>> START

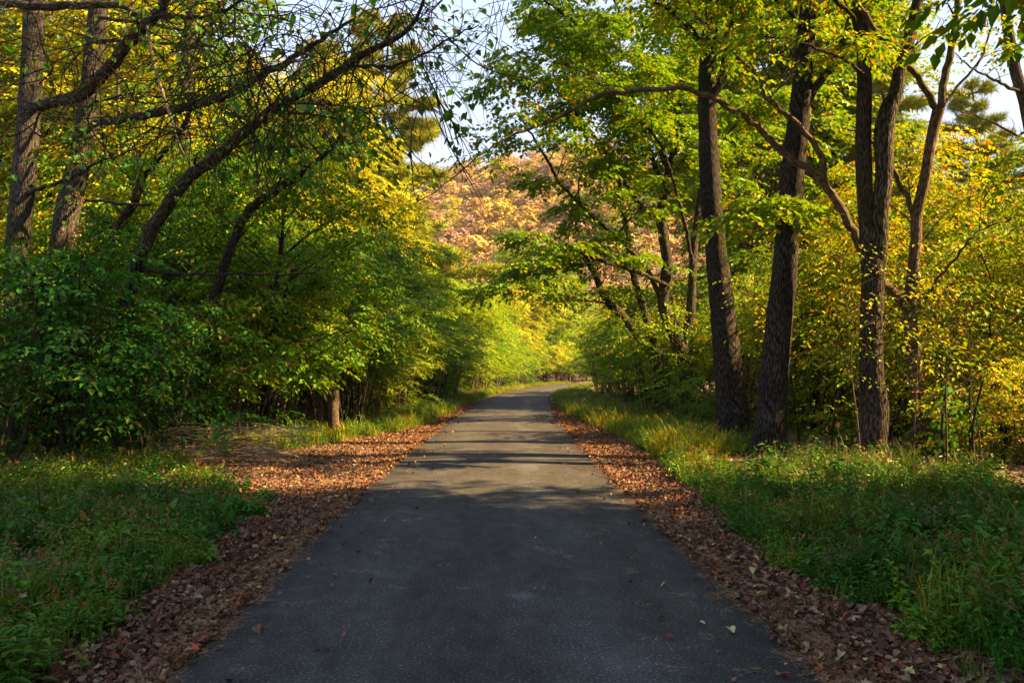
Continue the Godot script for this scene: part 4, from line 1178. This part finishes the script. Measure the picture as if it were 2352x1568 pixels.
func litter() -> void:
	var shapes := []
	for k in 8:
		var g := Geo.new()
		leaf(g, Transform3D(Basis(Vector3.RIGHT, Vector3.FORWARD, Vector3.UP) * 0.085, Vector3(0, 0.008, 0.04)), ["maple", "oval", "heart", "maple"][k % 4], Color.WHITE, rf(-0.1, 0.4), rf(-0.4, 0.45))
		shapes.append(g.mesh())
	var needle := []
	for k in 4:
		var g := Geo.new()
		for j in 9:
			var w := rf(-0.7, 0.7) + (PI if rng.randf() < 0.3 else 0.0)
			var d := Vector3(cos(w), 0, sin(w)) * rf(0.05, 0.11)
			var c := Vector3(rf(-0.08, 0.08), rf(0.002, 0.012), rf(-0.08, 0.08))
			var x := Vector3(-d.z, 0, d.x).normalized() * 0.0016
			var bend := x * rf(-9, 9)
			g.tri(c - d - x, c + bend, c - d + x)
			g.tri(c + bend - x, c + d, c + bend + x)
		needle.append(g.mesh())
	for side in [-1.0, 1.0]:
		var o := thing("leaf_litter", "band of fallen brown leaves and pine needles along the %s edge of the asphalt" % ("left" if side < 0 else "right"), "leaf litter")
		o.set_meta("kind", "structure")
		o.remove_meta("category")
		# the nearest fallen leaves, one by one
		var tone := []
		for k in 14:
			var m := StandardMaterial3D.new()
			m.resource_name = "fallen_leaf"
			m.albedo_color = litter_tint().linear_to_srgb()
			m.roughness = 0.75
			m.cull_mode = BaseMaterial3D.CULL_DISABLED
			tone.append(m)
		for k in 150:
			var z := 3.9 + 3.6 * pow(rng.randf(), 1.2)
			var p := edge(z, side, rf(-0.06, litter_w(z, side)))
			var l := part("fallen_leaf", shapes[rng.randi() % 8], tone[rng.randi() % 14], o)
			l.transform = Transform3D(Basis.from_euler(Vector3(rf(-0.5, 0.5), rf(0, TAU), rf(-0.5, 0.5))) * rf(0.45, 0.95), p + Vector3(0, rf(0.015, 0.04), 0))
		var places := []
		var tints := []
		for w in 8:
			places.append([])
			tints.append([])
		var add := func(z, off, deep):
			var p := edge(z, side, off)
			p.y = maxf(ground_y(p.x, z), 0.016 if off > -0.02 and off < 0.05 else (0.03 + 0.025 * (1.0 - pow(1.0 + off / HALF, 2.0)) if off < 0.0 else -1.0)) + rf(0.004, deep)
			var w := rng.randi() % 8
			places[w].append(Transform3D(Basis.from_euler(Vector3(rf(-0.9, 0.9), rf(0, TAU), rf(-0.9, 0.9))) * rf(0.22, 0.68), p))
			tints[w].append(litter_tint())
		for k in 60000:
			var z := 3.0 + 37.0 * pow(rng.randf(), 1.35)
			var t := rng.randf()
			var far: float = litter_w(z, side) * (1.0 + 0.5 * bumpy.get_noise_2d(z * 20.0, side * 33.0)) + 0.2
			var off := lerpf(-0.05 + 0.14 * bumpy.get_noise_2d(z * 40.0, side * 71.0), far, t if rng.randf() < 0.85 else t * t)
			if bumpy.get_noise_2d(off * 45.0, z * 30.0) > -0.22 or rng.randf() < 0.35: add.call(z, off, 0.03)
		for k in 7000:
			var z := 6.0 + 50.0 * pow(rng.randf(), 1.4)
			add.call(z, litter_w(z, side) + rf(0.0, 9.0), 0.03)
		for k in 260:
			var z := 4.0 + 40.0 * pow(rng.randf(), 1.6)
			add.call(z, -absf(rng.randfn(0.0, 0.45)), 0.012)
		for k in 1200:
			var z := 3.8 + 9.0 * rng.randf()
			var off: float = litter_w(z, side) + rf(0.1, 3.0)
			add.call(z, off, 0.30)
		for k in 2500:
			var z := 40.0 + 60.0 * rng.randf()
			add.call(z, rf(-0.1, litter_w(z, side) + 0.1), 0.03)
		for w in 8: scatter("litter_leaf", shapes[w], mats["litter"], places[w], tints[w], o)
		places = [[], [], [], []]
		tints = [[], [], [], []]
		for k in 1000:
			var z := 3.2 + 24.0 * pow(rng.randf(), 1.5)
			var off := 0.07 - absf(rng.randfn(0.0, 0.06)) + bumpy.get_noise_2d(z * 60.0, side * 60.0) * 0.14
			var p := edge(z, side, off)
			p.y = (0.026 + 0.025 * (1.0 - pow(minf(1.0, 1.0 + off / HALF), 2.0)) if off < 0.0 else 0.012) + rf(0.0, 0.010)
			var w := rng.randi() % 4
			places[w].append(Transform3D(Basis(Vector3.UP, rf(-0.8, 0.8) + (PI / 2 if rng.randf() < 0.5 else 0.0)) * rf(0.8, 1.3), p))
			tints[w].append(Color(0.30, 0.165, 0.08) * rf(0.4, 1.1))
		for k in 36:
			var z := 3.6 + 7.0 * rng.randf()
			var off := -rf(0.05, 1.7)
			var p := edge(z, side, off)
			p.y = 0.03 + 0.025 * (1.0 - pow(1.0 + off / HALF, 2.0))
			places[k % 4].append(Transform3D(Basis(Vector3.UP, rf(0, TAU)).scaled(Vector3(0.6, 0.5, 0.6)), p))
			tints[k % 4].append(Color(0.42, 0.28, 0.15))
		for w in 4: scatter("pine_needle", needle[w], mats["straw"], places[w], tints[w], o)
	# single leaves on the asphalt
	for q in [[1615, 1441, "small pale leaf lying alone on the asphalt, nearer the road's middle", 0.5], [1681, 1458, "pale yellow leaf lying on the asphalt near the right edge", 0.9], [1230, 1243, "tiny brown leaf lying on the asphalt in the middle of the road", 0.35]]:
		var g := Geo.new()
		leaf(g, Transform3D(Basis(Vector3.RIGHT, Vector3.FORWARD, Vector3.UP) * 0.1, Vector3(0, 0.012, 0.05)), "heart", Color.WHITE, 0.2, 0.2)
		var p := at(q[0], q[1], 1829.0 * 1.65 / (q[1] - 850.0))
		var m := StandardMaterial3D.new()
		m.resource_name = "yellow_leaf"
		m.albedo_color = lin(0.36, 0.30, 0.11)
		m.roughness = 0.7
		m.cull_mode = BaseMaterial3D.CULL_DISABLED
		var l := part(numbered("single_leaf"), g.mesh(), m, self)
		l.transform = Transform3D(Basis(Vector3.UP, rf(0, TAU)) * (q[3] * 0.75), Vector3(p.x, 0.05, p.z))
		tag(l, q[2], "leaf")


# alike trees and shrubs of one place are told apart by their order across it
func single_out() -> void:
	var alike := {}
	for o in get_children():
		if o.has_meta("group"):
			var l: String = o.get_meta("label")
			if not alike.has(l): alike[l] = []
			alike[l].append(o)
	var order := ["leftmost", "second from left", "third from left", "fourth from left", "fifth from left", "sixth from left", "seventh from left", "eighth from left", "ninth from left", "tenth from left", "eleventh from left", "twelfth from left", "thirteenth from left", "fourteenth from left", "fifteenth from left", "sixteenth from left"]
	var back := ["rightmost", "second from right", "third from right", "fourth from right", "fifth from right", "sixth from right", "seventh from right", "eighth from right", "ninth from right", "tenth from right", "eleventh from right", "twelfth from right", "thirteenth from right", "fourteenth from right", "fifteenth from right", "sixteenth from right"]
	for l in alike:
		var list: Array = alike[l]
		if list.size() < 2 or list.size() > 32: continue
		list.sort_custom(func(a, b): return a.position.x / -a.position.z < b.position.x / -b.position.z)
		for k in list.size():
			var w: String = order[k] if k < (list.size() + 1) / 2 else back[list.size() - 1 - k]
			list[k].set_meta("label", "%s, %s" % [l, w])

>> END

Set task
Word for word, quote the lines above. Omit the pictures.

Solution to this exercise
Continue the Godot script for this scene: part 4, from line 1178. This part finishes the script. Measure the picture as if it were 2352x1568 pixels.
func litter() -> void:
	var shapes := []
	for k in 8:
		var g := Geo.new()
		leaf(g, Transform3D(Basis(Vector3.RIGHT, Vector3.FORWARD, Vector3.UP) * 0.085, Vector3(0, 0.008, 0.04)), ["maple", "oval", "heart", "maple"][k % 4], Color.WHITE, rf(-0.1, 0.4), rf(-0.4, 0.45))
		shapes.append(g.mesh())
	var needle := []
	for k in 4:
		var g := Geo.new()
		for j in 9:
			var w := rf(-0.7, 0.7) + (PI if rng.randf() < 0.3 else 0.0)
			var d := Vector3(cos(w), 0, sin(w)) * rf(0.05, 0.11)
			var c := Vector3(rf(-0.08, 0.08), rf(0.002, 0.012), rf(-0.08, 0.08))
			var x := Vector3(-d.z, 0, d.x).normalized() * 0.0016
			var bend := x * rf(-9, 9)
			g.tri(c - d - x, c + bend, c - d + x)
			g.tri(c + bend - x, c + d, c + bend + x)
		needle.append(g.mesh())
	for side in [-1.0, 1.0]:
		var o := thing("leaf_litter", "band of fallen brown leaves and pine needles along the %s edge of the asphalt" % ("left" if side < 0 else "right"), "leaf litter")
		o.set_meta("kind", "structure")
		o.remove_meta("category")
		# the nearest fallen leaves, one by one
		var tone := []
		for k in 14:
			var m := StandardMaterial3D.new()
			m.resource_name = "fallen_leaf"
			m.albedo_color = litter_tint().linear_to_srgb()
			m.roughness = 0.75
			m.cull_mode = BaseMaterial3D.CULL_DISABLED
			tone.append(m)
		for k in 150:
			var z := 3.9 + 3.6 * pow(rng.randf(), 1.2)
			var p := edge(z, side, rf(-0.06, litter_w(z, side)))
			var l := part("fallen_leaf", shapes[rng.randi() % 8], tone[rng.randi() % 14], o)
			l.transform = Transform3D(Basis.from_euler(Vector3(rf(-0.5, 0.5), rf(0, TAU), rf(-0.5, 0.5))) * rf(0.45, 0.95), p + Vector3(0, rf(0.015, 0.04), 0))
		var places := []
		var tints := []
		for w in 8:
			places.append([])
			tints.append([])
		var add := func(z, off, deep):
			var p := edge(z, side, off)
			p.y = maxf(ground_y(p.x, z), 0.016 if off > -0.02 and off < 0.05 else (0.03 + 0.025 * (1.0 - pow(1.0 + off / HALF, 2.0)) if off < 0.0 else -1.0)) + rf(0.004, deep)
			var w := rng.randi() % 8
			places[w].append(Transform3D(Basis.from_euler(Vector3(rf(-0.9, 0.9), rf(0, TAU), rf(-0.9, 0.9))) * rf(0.22, 0.68), p))
			tints[w].append(litter_tint())
		for k in 60000:
			var z := 3.0 + 37.0 * pow(rng.randf(), 1.35)
			var t := rng.randf()
			var far: float = litter_w(z, side) * (1.0 + 0.5 * bumpy.get_noise_2d(z * 20.0, side * 33.0)) + 0.2
			var off := lerpf(-0.05 + 0.14 * bumpy.get_noise_2d(z * 40.0, side * 71.0), far, t if rng.randf() < 0.85 else t * t)
			if bumpy.get_noise_2d(off * 45.0, z * 30.0) > -0.22 or rng.randf() < 0.35: add.call(z, off, 0.03)
		for k in 7000:
			var z := 6.0 + 50.0 * pow(rng.randf(), 1.4)
			add.call(z, litter_w(z, side) + rf(0.0, 9.0), 0.03)
		for k in 260:
			var z := 4.0 + 40.0 * pow(rng.randf(), 1.6)
			add.call(z, -absf(rng.randfn(0.0, 0.45)), 0.012)
		for k in 1200:
			var z := 3.8 + 9.0 * rng.randf()
			var off: float = litter_w(z, side) + rf(0.1, 3.0)
			add.call(z, off, 0.30)
		for k in 2500:
			var z := 40.0 + 60.0 * rng.randf()
			add.call(z, rf(-0.1, litter_w(z, side) + 0.1), 0.03)
		for w in 8: scatter("litter_leaf", shapes[w], mats["litter"], places[w], tints[w], o)
		places = [[], [], [], []]
		tints = [[], [], [], []]
		for k in 1000:
			var z := 3.2 + 24.0 * pow(rng.randf(), 1.5)
			var off := 0.07 - absf(rng.randfn(0.0, 0.06)) + bumpy.get_noise_2d(z * 60.0, side * 60.0) * 0.14
			var p := edge(z, side, off)
			p.y = (0.026 + 0.025 * (1.0 - pow(minf(1.0, 1.0 + off / HALF), 2.0)) if off < 0.0 else 0.012) + rf(0.0, 0.010)
			var w := rng.randi() % 4
			places[w].append(Transform3D(Basis(Vector3.UP, rf(-0.8, 0.8) + (PI / 2 if rng.randf() < 0.5 else 0.0)) * rf(0.8, 1.3), p))
			tints[w].append(Color(0.30, 0.165, 0.08) * rf(0.4, 1.1))
		for k in 36:
			var z := 3.6 + 7.0 * rng.randf()
			var off := -rf(0.05, 1.7)
			var p := edge(z, side, off)
			p.y = 0.03 + 0.025 * (1.0 - pow(1.0 + off / HALF, 2.0))
			places[k % 4].append(Transform3D(Basis(Vector3.UP, rf(0, TAU)).scaled(Vector3(0.6, 0.5, 0.6)), p))
			tints[k % 4].append(Color(0.42, 0.28, 0.15))
		for w in 4: scatter("pine_needle", needle[w], mats["straw"], places[w], tints[w], o)
	# single leaves on the asphalt
	for q in [[1615, 1441, "small pale leaf lying alone on the asphalt, nearer the road's middle", 0.5], [1681, 1458, "pale yellow leaf lying on the asphalt near the right edge", 0.9], [1230, 1243, "tiny brown leaf lying on the asphalt in the middle of the road", 0.35]]:
		var g := Geo.new()
		leaf(g, Transform3D(Basis(Vector3.RIGHT, Vector3.FORWARD, Vector3.UP) * 0.1, Vector3(0, 0.012, 0.05)), "heart", Color.WHITE, 0.2, 0.2)
		var p := at(q[0], q[1], 1829.0 * 1.65 / (q[1] - 850.0))
		var m := StandardMaterial3D.new()
		m.resource_name = "yellow_leaf"
		m.albedo_color = lin(0.36, 0.30, 0.11)
		m.roughness = 0.7
		m.cull_mode = BaseMaterial3D.CULL_DISABLED
		var l := part(numbered("single_leaf"), g.mesh(), m, self)
		l.transform = Transform3D(Basis(Vector3.UP, rf(0, TAU)) * (q[3] * 0.75), Vector3(p.x, 0.05, p.z))
		tag(l, q[2], "leaf")


# alike trees and shrubs of one place are told apart by their order across it
func single_out() -> void:
	var alike := {}
	for o in get_children():
		if o.has_meta("group"):
			var l: String = o.get_meta("label")
			if not alike.has(l): alike[l] = []
			alike[l].append(o)
	var order := ["leftmost", "second from left", "third from left", "fourth from left", "fifth from left", "sixth from left", "seventh from left", "eighth from left", "ninth from left", "tenth from left", "eleventh from left", "twelfth from left", "thirteenth from left", "fourteenth from left", "fifteenth from left", "sixteenth from left"]
	var back := ["rightmost", "second from right", "third from right", "fourth from right", "fifth from right", "sixth from right", "seventh from right", "eighth from right", "ninth from right", "tenth from right", "eleventh from right", "twelfth from right", "thirteenth from right", "fourteenth from right", "fifteenth from right", "sixteenth from right"]
	for l in alike:
		var list: Array = alike[l]
		if list.size() < 2 or list.size() > 32: continue
		list.sort_custom(func(a, b): return a.position.x / -a.position.z < b.position.x / -b.position.z)
		for k in list.size():
			var w: String = order[k] if k < (list.size() + 1) / 2 else back[list.size() - 1 - k]
			list[k].set_meta("label", "%s, %s" % [l, w])